College of Engineering assistant dean Michael Kay is not quite sure why some students and faculty thought dissertation and thesis classes would be excluded. He said the college has been clear that all engineering classes, level 3000 through 7999 would be subject to the fee from the beginning.
“The fact that this miscommunication happened concerns me,” Kay said. “It’s just not right.”
Kay said there was a mix-up in registration at the beginning of the year, and some classes were not charged differential tuition by mistake. He said this has since been fixed and shouldn’t have ever led students to believe certain classes were exempt.
An e-mail was sent out from U Student Services informing students that the classes that weren’t charged tuition during the glitch were now being charged as the problem in the system had been rectified.
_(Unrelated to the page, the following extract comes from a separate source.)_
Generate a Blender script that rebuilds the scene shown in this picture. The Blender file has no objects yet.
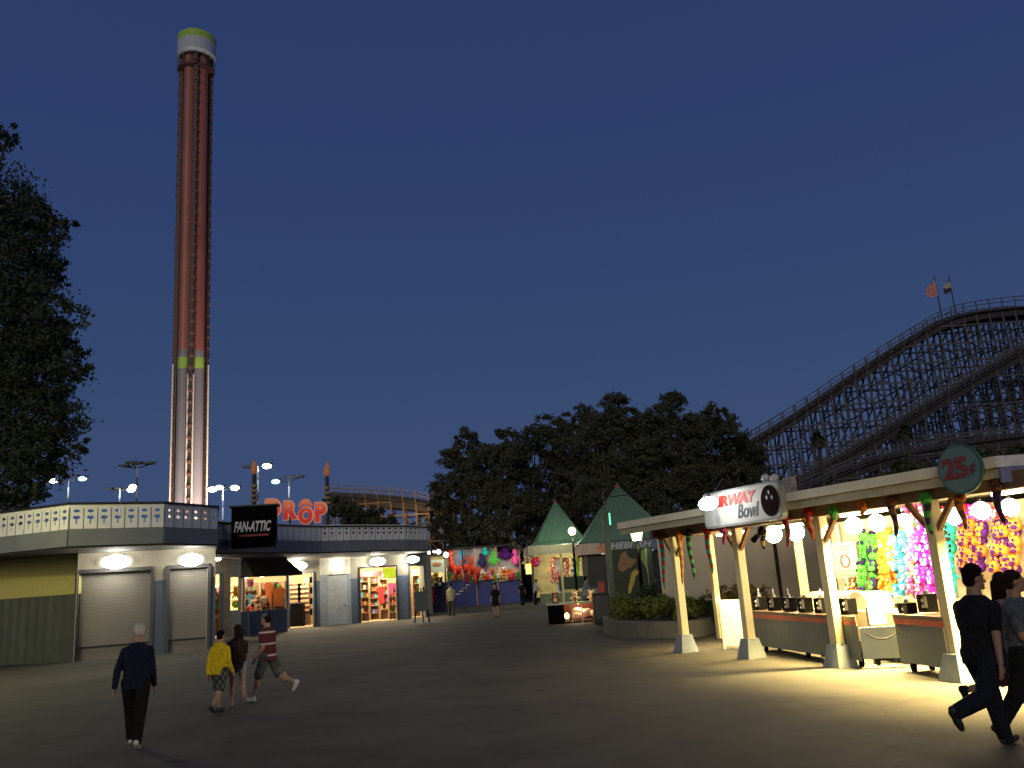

That’s how students found out their upper-level dissertation and thesis classes were being charged.
Kay said the new differential tuition fee was necessary to help ease the $4.2 million budget cut that the College of Engineering is undergoing in the next two years. He said the additional fees helped save the college from cutting programs.
Mechanical Engineering GSAC Vice President Andrew Vogt said about 30 people showed up to a meeting to organize today’s protest.
Dyer said he hopes that many engineering students will take part in today’s campaign and that it will convince the college to remove differential tuition for 7000-level classes.